After a surge in the last few minutes of trading, Fiat share prices dropped slightly. They closed up about 3 percent at 6.05 euros ($8.06). GM shares fell 15 cents, or 0.4 percent, to close at $38.63 Tuesday on the New York Stock Exchange (news - web sites).

Earlier, GM spokesman Ruediger Assion said it was "usual" for Wagoner and Marchionne to meet.

"It's a quarterly and steering committee meeting," he added, referring to regular discussions held between the two companies as part of their existing business relationship.

GM and Fiat nevertheless appeared anxious to keep the talks under wraps.

Marchionne and Wagoner had been had been expected to hold discussions at a Zurich hotel, but there was no sign of them there. GM officials left the building without making any comment and it was unclear if Fiat officials were present.

Italian media later reported that Marchionne and fellow Fiat executives had instead flown from Italy directly to Friedrichshafen, southern Germany, to meet with Wagoner.

Friedrichshafen is on Lake Constance, on the Swiss-German border. A source close to the talks, speaking on condition of anonymity, said the meeting was taking place in Switzerland.

The outcome of talks is uncertain — it may simply signal the start rather than the end of a round of negotiations.

Under the 2000 deal, GM bought 20 percent of Fiat Auto and agreed to an option giving Fiat the possibility of selling the remaining stake if it so decides. The share size was later diluted to 10 percent after Fiat initiated a capital increase in 2003 and GM didn't participate.

The Detroit-based automaker has expressed doubts over the possibility of Fiat exercising the option, and the two companies last year agreed to postpone the trigger by one year to Jan. 24, 2005.

Taking Fiat's auto unit under its wing could be a problem for GM, which is already grappling with woes at its Opel unit in Europe. The U.S. company could find itself with a nearly identical and equally unprofitable carmaker in the same weak market.

After years of losses, Italy's largest private-sector employer is trying for a turnaround for its auto division.

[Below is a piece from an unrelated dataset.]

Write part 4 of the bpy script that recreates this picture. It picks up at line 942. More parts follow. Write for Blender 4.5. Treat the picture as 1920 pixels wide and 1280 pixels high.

Fiat might have trouble with creditors if it is unable to exercise its option.

Italian news reports said GM might balk at going ahead with the option, ready to argue that some actions taken by the Italians since the 2000 deal effectively nullify the agreement.

Standard & Poor's said in a statement Tuesday it was "concerned about the potential ramifications of this situation for GM's credit quality," but that the most likely outcomes of the situation would not be too damaging to GM.

In the worst case scenario, "if GM were to fully combine its European operations with Fiat Auto's, the challenges would be daunting — due in part to the extensive product and geographic overlap between the two," S&P said. "At the very least, this would greatly complicate the two companies' ongoing restructuring efforts."

Barring a legal escape, GM could instead assume full ownership of Fiat, at a "not substantial" price, given its condition, and let it slip into insolvency, S&P said.

In several interviews, Marchionne has dismissed the suggestion that GM would get out of the deal. "Their argument, to be blunt, has no legs," he was quoted as saying by the Financial Times on Tuesday.

Analysts see Marchionne's tough-talking campaign as a poker tactic.

"It should not be assumed that selling off the remainder of Fiat Auto is the course of action that the Fiat group's management 3/8 wishes to embark upon," said Rebecca Wright, auto industry analyst at World Markets Research Centre.

"It would be hard to overstate the reaction in Italy to any decision to sell off the country's beloved Fiat Auto to the U.S. giant," she said.